DSC_0106I don’t believe in ghosts. And I don’t believe in ‘writers’ block’. It’s a scary phantom that causes anxiety, frustration and stress; self-perpetuating states that erode creativity and sap energy. More significantly, ‘writers’ block’ is a negative concept that can generate feelings of helplessness and develop ‘victim syndrome’. We are not victims: we are creatives, we have choices.

Naturally, there are times when we are stumped for ideas or words are elusive, but by seeking the real reasons, we can find solutions. We all share human frailties; tiredness, distractions or despondency can make it hard for our brains to function properly, however strong our inner desire to write. Sometimes we need to break off for a while and re-charge, accepting the necessity calmly and without self-defeating recrimination and guilt.

And inspiration doesn’t simply jump out from the corner because we happen to be seated expectantly at our desks or poring over a notebook. It must be stimulated: shaken or stirred – whichever way you prefer.

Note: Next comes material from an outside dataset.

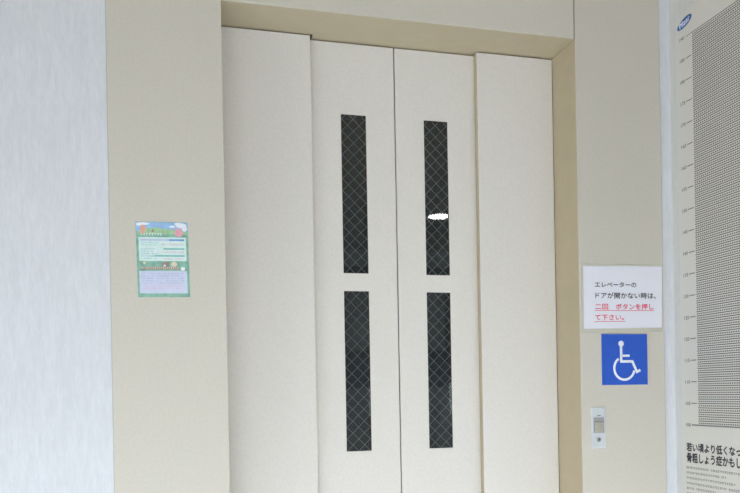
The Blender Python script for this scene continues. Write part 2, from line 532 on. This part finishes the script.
# wheelchair sign
ws = empty('wheelchair_sign', (1.30, 0, 1.17), 'square blue sign with a white wheelchair symbol below the notice', 'sign')
bm = bmesh.new(); WALL.prism(bm, [(1.2241, H + .0100), (1.3749, H + .0096), (1.3749, H + .1585), (1.2241, H + .1589)], 0.0003, 0.003)
link('sign_plate', bm, 'blue', ws, 0.0006)
bm = bmesh.new()
WALL.ellipse(bm, 1.2872, 1.2206, 0.0088, 0.0088, 0.003, 0.0036)
WALL.stroke(bm, [(1.2868, 1.2150), (1.2868, 1.1685), (1.3235, 1.1685), (1.3385, 1.1375), (1.3500, 1.1430)], 0.0076, 0.003, 0.0036)
WALL.rect(bm, 1.2868, 1.3145, 1.1818, 1.1885, 0.003, 0.0036)
arc = [(1.2968 + 0.0335 * math.cos(math.radians(a)), 1.1485 + 0.0335 * math.sin(math.radians(a))) for a in range(124, 355, 8)]
WALL.stroke(bm, arc, 0.0070, 0.003, 0.0036)
link('wheelchair_symbol', bm, 'white', ws)

# call button plate
cb = empty('call_button_plate', (1.209, 0, 0.976), 'small steel call button plate with grey button and key lock below the blue sign', 'call button')
bm = bmesh.new(); WALL.rect(bm, 1.1850, 1.2330, 0.9172, 1.0360, 0.0003, 0.0022)
link('cover_plate', bm, 'plate', cb, 0.0012)
bm = bmesh.new(); WALL.rect(bm, 1.2050, 1.2165, 1.0108, 1.0128, 0.0022, 0.0026)
link('indicator_slot', bm, 'rubber', cb)
bm = bmesh.new(); WALL.rect(bm, 1.1925, 1.2268, 0.9610, 1.0055, 0.0022, 0.0038)
hs = link('button_housing', bm, 'housing', cb, 0.002)
bm = bmesh.new(); WALL.rect(bm, 1.1946, 1.2246, 0.9630, 0.9945, 0.0038, 0.0068)
link('button', bm, 'button', hs, 0.003)
bm = bmesh.new(); WALL.ellipse(bm, 1.2088, 0.9420, 0.0068, 0.0068, 0.0022, 0.0045)
lk = link('key_lock', bm, 'lock', cb, 0.001)
bm = bmesh.new(); WALL.stroke(bm, [(1.2058, 0.9395), (1.2118, 0.9445)], 0.0022, 0.0046, 0.005)
link('keyhole', bm, 'rubber', lk)

# ------------------------------------------------------------------ small coloured poster on the left panel
PF = Face((-0.0678, 0, 1.3380), Vector((0.1266, 0, 0.0022)).normalized(), Vector((-0.0022, 0, 0.1266)).normalized())
PW, PH = 0.1266, 0.1885
PM = {k: plain('poster_' + k, c, 0.35, var=v, scale=s) for k, c, v, s in (
    ('green', (0.22, 0.45, 0.36), 0.25, 60), ('sky', (0.30, 0.50, 0.78), 0.2, 40), ('leaf', (0.36, 0.58, 0.34), 0.2, 90),
    ('cloud', (0.80, 0.84, 0.92), 0.03, 60), ('orange', (0.68, 0.36, 0.28), 0.1, 90), ('pink', (0.80, 0.38, 0.48), 0.12, 120),
    ('panel', (0.66, 0.82, 0.80), 0.05, 60), ('lilac', (0.60, 0.65, 0.82), 0.05, 60), ('bluebar', (0.16, 0.32, 0.66), 0.1, 60),
    ('teal', (0.20, 0.50, 0.50), 0.1, 60), ('tealink', (0.30, 0.52, 0.62), 0.1, 60), ('pinkink', (0.74, 0.40, 0.56), 0.1, 60),
    ('brown', (0.30, 0.24, 0.22), 0.2, 60), ('violetink', (0.36, 0.38, 0.62), 0.1, 60), ('cream', (0.72, 0.66, 0.50), 0.1, 60))}
gp = empty('green_poster', (-0.004, 0, 1.43), 'small green and blue printed poster taped on the left surround panel', 'poster')


def pl(name, mat, fn):
    b = bmesh.new(); fn(b)
    return link(name, b, PM[mat], gp)


pl('sheet', 'green', lambda b: PF.rect(b, 0, PW, 0, PH, 0.0004, 0.0009))
h1, h2, h3, h4 = 0.0009, 0.0011, 0.0013, 0.0015
pl('sky_picture', 'sky', lambda b: PF.rect(b, 0.001, PW - 0.001, 0.165, PH - 0.001, h1, h2))


def hills(b):
    for cu, a, hh in ((0.045, 0.038, 0.016), (0.075, 0.035, 0.013), (0.015, 0.014, 0.010), (0.108, 0.016, 0.012)):
        pts = [(cu + a * math.cos(q), 0.158 + hh * math.sin(q)) for q in [math.pi * i / 14 for i in range(15)]]
        PF.prism(b, [(max(0.001, min(PW - 0.001, x)), y) for x, y in pts], h2, h3 - cu * 1e-3)


pl('hill_picture', 'leaf', hills)


for q in ((0.018, 0.1835, 0.015, 0.0035), (0.008, 0.182, 0.007, 0.004), (0.088, 0.177, 0.007, 0.0025), (0.110, 0.180, 0.013, 0.006),
          (0.118, 0.172, 0.0065, 0.007), (0.103, 0.1835, 0.009, 0.004)):
    pl('cloud_picture', 'cloud', lambda b: PF.ellipse(b, *q, h2, h3 + 1e-4, n=20))
pl('orange_bush_picture', 'orange', lambda b: (PF.ellipse(b, 0.0175, 0.173, 0.0072, 0.0075, h3, h4, n=20), PF.ellipse(b, 0.0165, 0.164, 0.0062, 0.006, h3, h4 - 5e-5, n=20)))
pl('tree_picture', 'brown', lambda b: PF.ellipse(b, 0.041, 0.166, 0.0028, 0.0045, h3, h4, n=16))
pl('pink_animal_picture', 'pink', lambda b: (PF.ellipse(b, 0.1035, 0.160, 0.0105, 0.0082, h3, h4, n=22), PF.ellipse(b, 0.0985, 0.170, 0.003, 0.005, h3, h4 - 5e-5, 0.5, n=14), PF.ellipse(b, 0.1085, 0.170, 0.003, 0.005, h3, h4 - 5e-5, -0.5, n=14)))
pl('title_lettering', 'cloud', lambda b: marks(PF, b, 0.011, 0.062, 0.1545, 0.0062, h3, 1.0))
pl('text_panel', 'panel', lambda b: PF.rect(b, 0.006, PW - 0.006, 0.0905, 0.1500, h1, h2))
pl('blue_heading_bar', 'bluebar', lambda b: (PF.rect(b, 0.079, PW - 0.010, 0.1410, 0.1455, h2, h3)))
pl('pale_heading_bar', 'lilac', lambda b: PF.rect(b, 0.009, 0.079, 0.1405, 0.1460, h2, h3))
pl('teal_heading_bar', 'teal', lambda b: (PF.rect(b, 0.065, PW - 0.010, 0.1190, 0.1230, h2, h3), PF.rect(b, 0.043, PW - 0.010, 0.1015, 0.1055, h2, h3)))


def body(rows, u_a, u_b, size, fill=0.9):
    def fn(b):
        for r in rows:
            marks(PF, b, u_a, u_b, r, size, h3, fill)
    return fn


pl('blue_body_text', 'tealink', body([0.1415], 0.011, 0.076, 0.0034))
pl('teal_body_text', 'tealink', body([0.1350, 0.1295, 0.1190, 0.1130, 0.1075, 0.1015, 0.0950], 0.011, 0.052, 0.0030))
pl('pink_body_text', 'pinkink', body([0.1305, 0.1112, 0.0940], 0.062, 0.115, 0.0036))
pl('bubble_picture', 'cloud', lambda b: PF.ellipse(b, 0.0465, 0.1155, 0.005, 0.003, h3, h4 + 1e-4, n=18))
pl('brown_band', 'brown', lambda b: (PF.rect(b, 0.008, PW - 0.008, 0.0690, 0.0735, h1, h2), PF.rect(b, 0.014, 0.098, 0.0715, 0.0765, h1, h2 - 5e-5), PF.rect(b, 0.060, 0.078, 0.0765, 0.0880, h1, h2)))
pl('band_lettering', 'cream', lambda b: marks(PF, b, 0.010, 0.102, 0.0715, 0.0044, h2, 1.0))
pl('round_picture', 'cream', lambda b: PF.ellipse(b, 0.090, 0.0825, 0.0075, 0.0062, h2, h3, n=20))
pl('round_picture', 'cream', lambda b: PF.ellipse(b, 0.018, 0.0860, 0.0035, 0.0035, h2, h3, n=16))
pl('white_dot_picture', 'cloud', lambda b: PF.ellipse(b, 0.111, 0.0710, 0.0055, 0.0045, h3, h4, n=20))
pl('white_dot_picture', 'cloud', lambda b: PF.ellipse(b, 0.0665, 0.0790, 0.003, 0.0022, h3, h4, n=14))
pl('lilac_panel', 'lilac', lambda b: PF.rect(b, 0.005, PW - 0.006, 0.0095, 0.0655, h1, h2))
pl('violet_body_text', 'violetink', body([0.0580, 0.0520, 0.0460, 0.0400, 0.0340], 0.008, 0.115, 0.0028, 0.82))
pl('rose_body_text', 'pinkink', body([0.0270, 0.0210], 0.012, 0.112, 0.0027, 0.82))

# ------------------------------------------------------------------ height chart on the side wall
SF = Face((XS, 0, 0), (0, -1, 0), (0, 0, 1))       # u runs from the corner towards the room
hc = empty('height_chart_poster', (XS, -0.29, 1.40), 'tall white height chart poster with fine grey rows on the right wall', 'poster')
r = 0.030
u0, u1, v0, v1 = 0.0270, 0.56, 0.70, 2.1815
pts = [(u0, v0), (u1, v0), (u1, v1)] + [(u0 + r - r * math.sin(math.pi / 2 * k / 8), v1 - r + r * math.cos(math.pi / 2 * k / 8)) for k in range(9)]
bm = bmesh.new(); SF.prism(bm, pts, 0.0005, 0.0010)
link('sheet', bm, 'chartpaper', hc)
hh = 0.0010
lg = None
bm = bmesh.new(); SF.ellipse(bm, 0.0665, 2.1510, 0.0335, 0.0135, hh, hh + 2e-4, math.radians(13))
lg = link('logo', bm, 'logo', hc)
SF.text('logo_lettering', 'Pfizer', 0.0440, 0.0890, 2.1435, 2.1600, hh + 2e-4, 'white', lg, 0.0006, rot=math.radians(13))
Z190, Z100 = 2.1080, 0.9795
zc = lambda cm: Z100 + (cm - 100) * (Z190 - Z100) / 90
for c in range(100, 195, 5):
    bm = bmesh.new()
    e0, e1, t = {190: (0.0715, 0.52, 0.0010), 100: (0.0690, 0.52, 0.0022)}.get(c, (0.0690, 0.0935, 0.0015))
    SF.rect(bm, e0, e1, zc(c) - t, zc(c) + t, hh, hh + 2.5e-4)
    link('scale_mark', bm, 'greyink', hc)
for c in range(100, 195, 5):
    SF.text('scale_number', str(c), 0.0435, 0.0640, zc(c) - 0.0050, zc(c) + 0.0045, hh, 'greyink', hc, 0.0008)
CU0, CU1 = 0.0985, 0.52
bm = bmesh.new()
for k in range(90):
    z = Z100 + (k + 1) * (Z190 - Z100) / 90
    SF.rect(bm, CU0, CU1, z - 0.0013, z + 0.0013, hh, hh + 2e-4)
link('grid_lines', bm, 'grid', hc)
bm = bmesh.new()
for k in range(90):
    z = Z100 + (k + 0.5) * (Z190 - Z100) / 90
    u = CU0 + 0.002
    while u < CU1 - 0.005:
        SF.rect(bm, u, u + 0.0058, z - 0.0022, z + 0.0019, hh, hh + 2e-4)
        u += 0.0085
link('grid_figures', bm, 'gridlight', hc)
SF.text('headline', '若い頃より低くなったら', 0.0435, 0.3170, 0.9020, 0.9265, hh, 'ink', hc, 0.0019)
SF.text('headline', '骨粗しょう症かもしれません', 0.0440, 0.3680, 0.8700, 0.8975, hh, 'ink', hc, 0.0019)
bm = bmesh.new()
for v, e in ((0.8510, 0.50), (0.8360, 0.21), (0.8205, 0.245), (0.8050, 0.50), (0.7905, 0.17), (0.7750, 0.45), (0.7600, 0.45)):
    marks(SF, bm, 0.0420, e, v, 0.0065, hh, 0.95)
link('body_text', bm, 'gridlight', hc)

# ------------------------------------------------------------------ round ceiling lamps (seen reflected in the door windows)


def ceiling_lamp(x, y, lit, label):
    t = empty('ceiling_lamp', (x, y, CEIL), label, 'ceiling lamp')
    for nm, rad, z0, z1, mt in (('rim', 0.095, CEIL - 0.02, CEIL - 0.0005, MT['housing']),
                                ('diffuser', 0.088, CEIL - 0.025, CEIL - 0.021, LIT if lit else UNLIT)):
        b = bmesh.new()
        bmesh.ops.create_cone(b, cap_ends=True, segments=40, radius1=rad, radius2=rad, depth=z1 - z0,
                              matrix=Matrix.Translation((x, y, (z0 + z1) / 2)))
        link(nm, b, mt, t)


LIT = plain('lamp_lit', (0.9, 0.9, 0.88), 0.5, emit=(1.0, 0.97, 0.9, 35))
UNLIT = plain('lamp_unlit', (0.10, 0.10, 0.10), 0.3)
ceiling_lamp(2.104, -3.43, True, 'lit round ceiling lamp reflected in the right door window')
ceiling_lamp(1.362, -3.452, False, 'dark round ceiling lamp reflected in the left door window')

Enticing the muse to complete a short story or an article can be challenging enough, but if we are writing an entire book, we need a menu of ideas to work through until we find the one that succeeds on any particular day.

This is why Chapter 6 of Writing Your Nonfiction Book is about maintaining momentum, and includes the following simple check-list on ‘What to do when you feel stuck’:

 1.  Write freely – don’t inhibit your thoughts by trying to get every sentence perfect before you move on to the next. Remove the critic from your shoulder; reviewing and editing comes later.

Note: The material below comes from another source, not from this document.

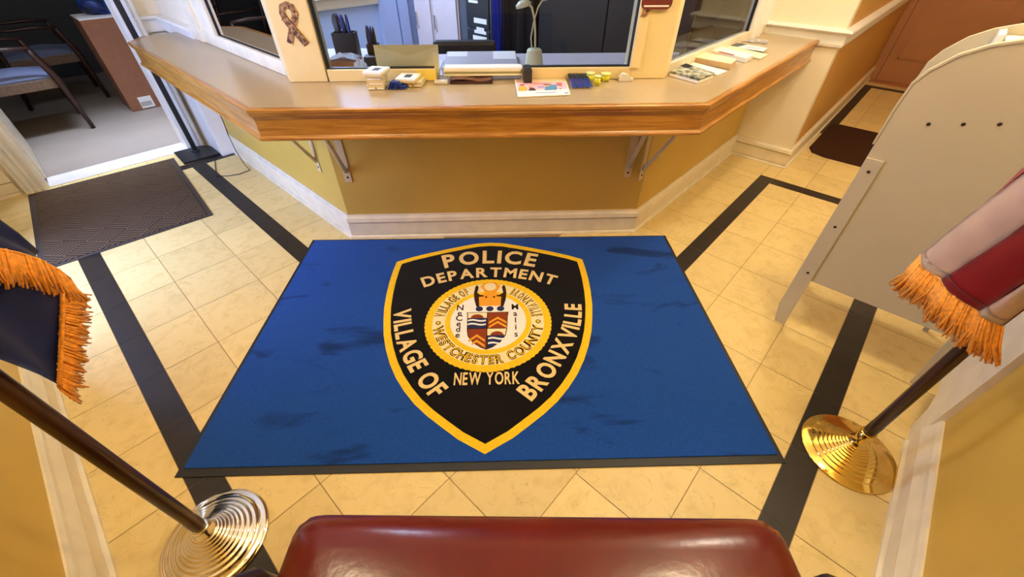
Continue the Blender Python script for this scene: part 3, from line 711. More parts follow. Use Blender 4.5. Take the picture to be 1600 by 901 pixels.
# add a white stripe folded behind on the far side and a hidden return to the pole
mats_ = [FWHT, FRED, FWHT]
fab = MB()
for si in range(3):
    rows = []
    for i in range(25):
        t = i / 24; row = []
        for j in range(9):
            w = j / 8
            p = lerp(lerp(bl[si], bl[si + 1], w), lerp(bt[si], bt[si + 1], w), t)
            n_ = -right
            bul = .016 * math.sin(PI * w) + .006 * math.sin(9 * t + si * 2 + w * 3) * (1 if 0 < j < 8 or si in (0, 2) else 1)
            row.append(p + n_ * bul)
        rows.append(row)
    last = rows[-1]
    for i in range(1, 9):      # gathered up to the top of the pole
        t = i / 8; rows.append([lerp(p, -right * .028 + hf * (.05 - .033 * (si + j / 8)) + Vector((0, 0, 2.2)), t) for j, p in enumerate(last)])
    fab.grid(rows, mi=si, thick=.0008)
fab.build('fabric', mats_, fo)
# rear folds closing the bundle round the pole
rf = MB()
side = [bl[0], bl[0] + Vector(right) * .05 + hf * .01, rel(xy(1.165, .82, FRP.z + bl[0].z + .02)), rel(xy(1.150, .70, bl[3].z + .02)), bl[3] + hf * .015, bl[3]]
rows = []
for i in range(7):
    t = i / 6; row = []
    for s_ in side: row.append(Vector((s_.x * (1 - .25 * t), s_.y * (1 - .25 * t), lerp(s_.z, 1.36, t))))
    row[0] = lerp(bl[0], bt[0], t); row[-1] = lerp(bl[3], bt[3], t); rows.append(row)
last = rows[-1]
for i in range(1, 7): t = i / 6; rows.append([lerp(p, -right * .024 + hf * (.05 - .02 * j) + Vector((0, 0, 2.2)), t) for j, p in enumerate(last)])
rf.grid(rows, thick=.0008); rf.build('rear_fold', FRED, fo)
hem = MB()
for si, (a, b) in enumerate(((0, 1), (1, 2), (2, 3))):
    rows = []
    for i in range(3):
        t = i / 2 * .035; row = []
        for j in range(9):
            w = j / 8; row.append(lerp(lerp(bl[a], bl[b], w), lerp(bt[a], bt[b], w), t) - right * (.0175 * math.sin(PI * w) + .003 + .006 * math.sin(9 * t + si * 2 + w * 3)))
        rows.append(row)
    hem.grid(rows, mi=si, thick=.0008)
hem.build('hem', [BAND_W, FRED, BAND_W], fo)
fe = []
for si in range(3):
    for j in range(8):
        w = j / 8; fe.append(lerp(bl[si], bl[si + 1], w) - right * (.016 * math.sin(PI * w) + .006 * math.sin(si * 2 + w * 3)))
fe.append(bl[3])
dn = []
for i in range(len(fe)):
    t = i / (len(fe) - 1)
    dn.append((Vector((0, 0, -1)) - right * (.25 * (1 - t)) - hf * (.1 + .55 * t) * 1.0).normalized())
fringe('fringe', fe, dn, FR_ORG, fo, 130, .092, .0027)

# navy flag on the silver stand
fn = thing('flag', 'navy blue flag with golden fringe hanging from its pole', 'flag', FLP)
def rell(p): return p - FLP
Xl = -.86; XH = Xl + .012
C_ = rell(pt_px(98, 450, Xl)); D_ = rell(pt_px(95, 603, Xl)); E0 = rell(pt_px(-10, 426, Xl)); F0 = rell(pt_px(-10, 560, Xl))
E1 = E0 + (E0 - C_) * 1.2; F1 = F0 + (F0 - D_) * 1.2
rows = []
for i in range(25):
    t = i / 24; row = []
    for j in range(13):
        w = j / 12; a = lerp(C_, E1, t); b = lerp(D_, F1, t); p = lerp(a, b, w)
        row.append(p + right * (.012 * math.sin(w * 7 + t * 4) * min(1, t * 4 + .15)))
    rows.append(row)
last = rows[-1]
for i in range(1, 9): t = i / 8; rows.append([lerp(p, right * .03 + hf * (.05 - .008 * j) + Vector((0, 0, 2.2)), t) for j, p in enumerate(last)])
fab = MB().grid(rows, thick=.0008)
hp = [(-120, 374), (-40, 386), (0, 392), (30, 398), (62, 409)]; up_ = [(-150, 240), (-60, 305), (0, 345), (26, 364), (58, 392)]
rows = [[lerp(rell(pt_px(*a, XH - .004)), rell(pt_px(*b, XH - .02)), t / 8) + right * .004 * math.sin(t) for a, b in zip(hp, up_)] for t in range(9)]
fab.grid(rows, thick=.0008)
le = [rows[t][0] for t in range(9)]
fab.grid([[lerp(p, right * .032 + hf * (.07 - .004 * j) + Vector((0, 0, 2.2)), i / 8) for j, p in enumerate(le)] for i in range(9)], thick=.0008)
fab.build('fabric', NAVY, fn)
tp = [(-120, 372), (-40, 384), (0, 390), (30, 396), (62, 407), (88, 421), (108, 436)]
e1 = [rell(pt_px(*p, XH)) for p in tp]
dtop = [(rell(pt_px(p[0] + dx, p[1] + 34, XH)) - rell(pt_px(*p, XH))).normalized() for p, dx in zip(tp, (8, 8, 9, 11, 14, 17, 22))]
rp = [(97, 452), (98, 475), (97, 510), (95, 550), (93, 585), (94, 606)]
e2 = [rell(pt_px(*p, XH)) for p in rp]
dr_ = [(rell(pt_px(p[0] + dx, p[1] + dy, XH)) - rell(pt_px(*p, XH))).normalized() for p, (dx, dy) in zip(rp, ((33, 8), (31, 5), (28, 7), (27, 9), (28, 12), (40, 30)))]
fringe('fringe', e2, dr_, FR_ORG, fn, 95, .048, .0021)
edge, dirs = e1, dtop
fringe('fringe', edge, dirs, FR_ORG, fn, 100, .060, .0023)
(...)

2.  Read through previous writing – recapping on your last couple of pages jogs the memory to where you were last time the sentences flowed.

3.  Review some of your research material to re-immerse yourself in the subject and spark ideas.

4.  Start somewhere else in your chapter outline – read the outline and if any topic triggers thoughts and phrases, write about that. You can return to the previous chapter later.

5.  Write 200 words about any aspect of your topic to draw you back into ‘talking’ about it.

6.  Write 200 words about anything at all to tune in to writing mode. Just do it.

7.  Write in note form – if what you want to say is jumbled up in your mind and you are unable to order your thoughts or to form sentences, type them as rough notes to work on another day, or draw them as a mind-map with arrows to show how ideas relate to each other.

8.  List whatever distracts you at the moment. Place the list in a prominent place in another room or well away from your working space and return to your writing.

9.  Work on a less challenging task like listing the bibliography, constructing a glossary, tidying your filing system or browsing relevant web pages.

10.  Look at your photographs or illustrations for visual stimulation and write whatever thoughts they provoke.

11.  Read a novel or watch a video that is related to your subject but is informal and entertaining.

12.  Take a break – walk, exercise, increase your circulation and oxygen level.

13.  Stay cool – we are not machines. There is tomorrow.

Extract from: Writing Your Nonfiction Book: The Complete Guide to Becoming an Author



Dispelling the Phantom of Writers’ Block

2 thoughts on “Dispelling the Phantom of Writers’ Block

  • February 19, 2014 at 10:13 pm

    I heard someone on the radio say that there’s no such think as writers’ block, just writers afraid of writing badly. It’s a thought that has kept me going on stuck days.

    • February 19, 2014 at 10:30 pm

      I think that is often the case, but if there are other reasons for being unable to write for a while, we need to look at those causes – health, pressure, fatigue – and accept that we are not machines, and we need to solve the problems and maybe take a break without feeling bad about it. Knowing what works for you is the main thing.